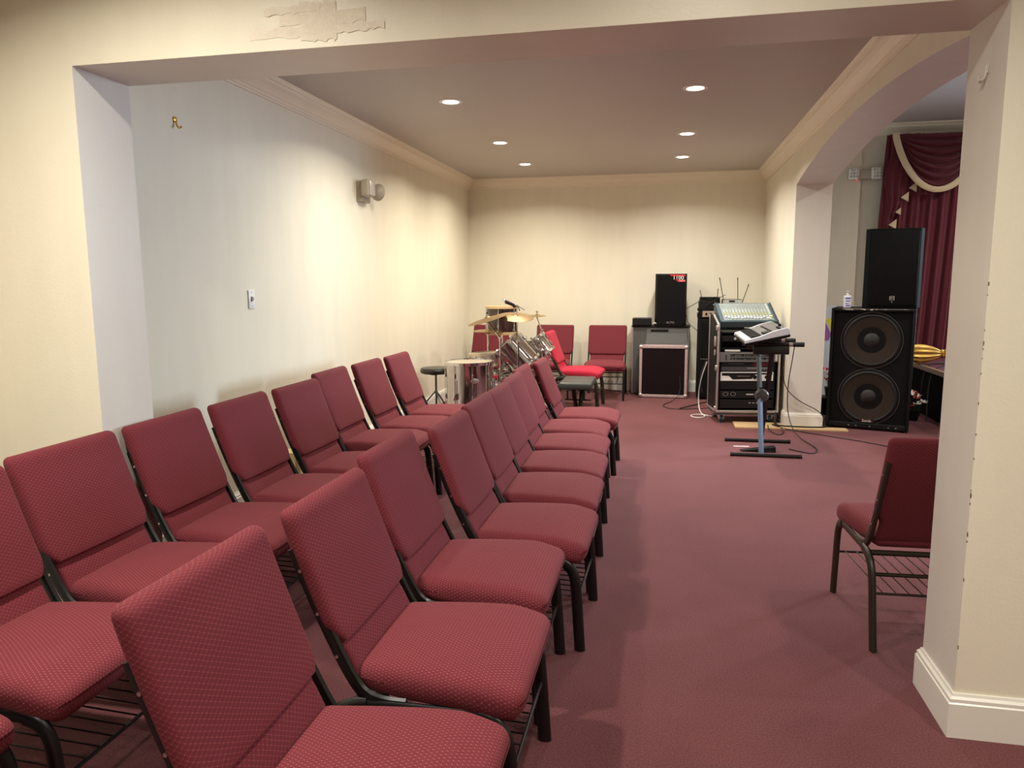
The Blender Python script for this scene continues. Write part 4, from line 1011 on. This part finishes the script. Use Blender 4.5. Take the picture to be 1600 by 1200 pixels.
MB().lathe([(.005, 0), (.005, .004), (0, .005)], 8, M=Matrix.Translation((.045, -.02, -.113)) @ Matrix.Rotation(PI, 4, 'X')).build('indicator', RUB, t)
sw_ = thing('light_switch', 'white toggle switch plate on the left wall', 'switch', (XL, 4.60, 1.43))
MB().rbox(.008, .075, .125, .003, (1, 1, 1), 2, c=(.004, 0, 0)).build('plate', mat('bright_white_plate', (.88, .88, .86), .3), sw_)
MB().rbox(.022, .010, .024, .003, (1, 1, 1), 2, c=(.014, 0, .004)).build('toggle', WHITEP, sw_)
MB().box(.008, .0085, -.012, .004, -.016, .018).build('toggle_slot', DARKP, sw_)
mb = MB()
for z in (-.045, .045): mb.lathe([(.004, 0), (.003, .0015), (0, .0015)], 8, M=Matrix.Translation((.008, 0, z)) @ Matrix.Rotation(PI/2, 4, 'Y'))
mb.build('screws', BOLT, sw_)
hk = thing('wall_hook', 'small gold hook high on the left wall near the header', 'hook', (XL, 3.90, 2.452))
MB().lathe([(0, .012), (.014, .010), (.019, .0), (0, 0)], 18, M=Matrix.Translation((0, 0, .018)) @ Matrix.Rotation(PI/2, 4, 'Y')).build('rosette', GOLD, hk)
MB().tube([(.010, 0, .012), (.014, 0, -.018), (.030, 0, -.034), (.044, 0, -.020)], .005, 8, smooth=2).build('prong', GOLD, hk)
wh = thing('wall_hook', 'white painted double hook on the right pillar reveal', 'hook', (HX1, 2.72, 2.19))
mb = MB(); mb.tube([(-.004, 0, .03), (-.006, .0, -.01), (-.022, .0, -.018), (-.026, 0, .0)], .004, 8, smooth=2); mb.tube([(-.004, .016, .0), (-.006, .016, -.016), (-.018, .016, -.02), (-.020, .016, -.006)], .0035, 8, smooth=2)
mb.build('prongs', OFFW, wh); MB().rbox(.004, .02, .03, .002, (1, 1, 1), 1, c=(-.002, 0, .02)).build('plate', OFFW, wh)

yb = thing('carton', 'small pale yellow carton on the floor by the left wall, seen between two chairs', 'box', (-2.555, 4.56, 0), R(15))
MB().box(-.09, .09, -.07, .07, 0, .385).build('body', mat('pale_yellow_card', (.72, .58, .28), .6), yb, bevel=.003)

GOAL OF THE EXERCISE> Copy the listing exactly. Any image in it stays out of the copy.

RESPONSE FOR THIS EXERCISE>
The Blender Python script for this scene continues. Write part 4, from line 1011 on. This part finishes the script. Use Blender 4.5. Take the picture to be 1600 by 1200 pixels.
MB().lathe([(.005, 0), (.005, .004), (0, .005)], 8, M=Matrix.Translation((.045, -.02, -.113)) @ Matrix.Rotation(PI, 4, 'X')).build('indicator', RUB, t)
sw_ = thing('light_switch', 'white toggle switch plate on the left wall', 'switch', (XL, 4.60, 1.43))
MB().rbox(.008, .075, .125, .003, (1, 1, 1), 2, c=(.004, 0, 0)).build('plate', mat('bright_white_plate', (.88, .88, .86), .3), sw_)
MB().rbox(.022, .010, .024, .003, (1, 1, 1), 2, c=(.014, 0, .004)).build('toggle', WHITEP, sw_)
MB().box(.008, .0085, -.012, .004, -.016, .018).build('toggle_slot', DARKP, sw_)
mb = MB()
for z in (-.045, .045): mb.lathe([(.004, 0), (.003, .0015), (0, .0015)], 8, M=Matrix.Translation((.008, 0, z)) @ Matrix.Rotation(PI/2, 4, 'Y'))
mb.build('screws', BOLT, sw_)
hk = thing('wall_hook', 'small gold hook high on the left wall near the header', 'hook', (XL, 3.90, 2.452))
MB().lathe([(0, .012), (.014, .010), (.019, .0), (0, 0)], 18, M=Matrix.Translation((0, 0, .018)) @ Matrix.Rotation(PI/2, 4, 'Y')).build('rosette', GOLD, hk)
MB().tube([(.010, 0, .012), (.014, 0, -.018), (.030, 0, -.034), (.044, 0, -.020)], .005, 8, smooth=2).build('prong', GOLD, hk)
wh = thing('wall_hook', 'white painted double hook on the right pillar reveal', 'hook', (HX1, 2.72, 2.19))
mb = MB(); mb.tube([(-.004, 0, .03), (-.006, .0, -.01), (-.022, .0, -.018), (-.026, 0, .0)], .004, 8, smooth=2); mb.tube([(-.004, .016, .0), (-.006, .016, -.016), (-.018, .016, -.02), (-.020, .016, -.006)], .0035, 8, smooth=2)
mb.build('prongs', OFFW, wh); MB().rbox(.004, .02, .03, .002, (1, 1, 1), 1, c=(-.002, 0, .02)).build('plate', OFFW, wh)

yb = thing('carton', 'small pale yellow carton on the floor by the left wall, seen between two chairs', 'box', (-2.555, 4.56, 0), R(15))
MB().box(-.09, .09, -.07, .07, 0, .385).build('body', mat('pale_yellow_card', (.72, .58, .28), .6), yb, bevel=.003)